To pay continuous partial attention is to pay partial attention -- CONTINUOUSLY. It is motivated by a desire to be a LIVE node on the network. Another way of saying this is that we want to connect and be connected. We want to effectively scan for opportunity and optimize for the best opportunities, activities, and contacts, in any given moment. To be busy, to be connected, is to be alive, to be recognized, and to matter.Such behavior seems a response to the awareness that we can always be missing out on something that is as close and inaccessible as our computer (when the power is not out) -- an eBay auction, a communique from a paramour, a forex trade, a breaking story, more funny videos of skateboarding accidents, more pictures of naked women with balloons, or whatever. The response to the Internet's inexhaustible opportunities for distraction or engagement or profit can be this fragmenting attention Stone describes ("a crisis management mode"), reacting the flood of culture with perpetual triage, trying to keep up with the categorization and tagging and prioritizing and blogging and everything else we want to do with the tantalizingly malleable data stream.
We pay continuous partial attention in an effort NOT TO MISS ANYTHING. It is an always-on, anywhere, anytime, any place behavior that involves an artificial sense of constant crisis. We are always in high alert when we pay continuous partial attention.
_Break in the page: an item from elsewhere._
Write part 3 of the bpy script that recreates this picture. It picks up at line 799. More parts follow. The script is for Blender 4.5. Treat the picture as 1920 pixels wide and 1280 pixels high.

This artificial sense of constant crisis is more typical of continuous partial attention than it is of multi-tasking.
At first it seems the inverse of the fundamental economic problem of scarcity -- it seems as though we are being short-circuited by the sudden encroachment of the infinite into our minds, which are hard-wired to deal with limited supplies, to collect things, and to demarcate and taxonomize. But it's not that the problem of scarcity has gone away; it's just that for information and entertainment scarcity has shifted from the external world to the internal -- we have a scarcity of attention to pay, and it's a deficit that has overtaken us quite suddenly, in the grand scheme of things. (This places Stone's concern in line with Michael Goldhaber's notion of the attention economy.) We are not used to bumping up against the limit of our attention span, because for much of humanity's existence as a species, it seemed an unreachable horizon because the scope of most individual lives was so narrow. It used to take a long time to be confronted with the extent of what one would never know.
Perhaps attention deficits are perhaps better understood as sensory overloads. The brain's throughput rate can't keep up with broadband. So when I feel compelled to think in terms of the network, it is some attempt to reassert (an illusory) mastery over my attention deficit, to achieve a sense of greater throughput, to be conscious of having processed more data, of having capitalized on a sufficient amount of the endless stream -- to feel as though I am floating on it rather than drowning beneath it.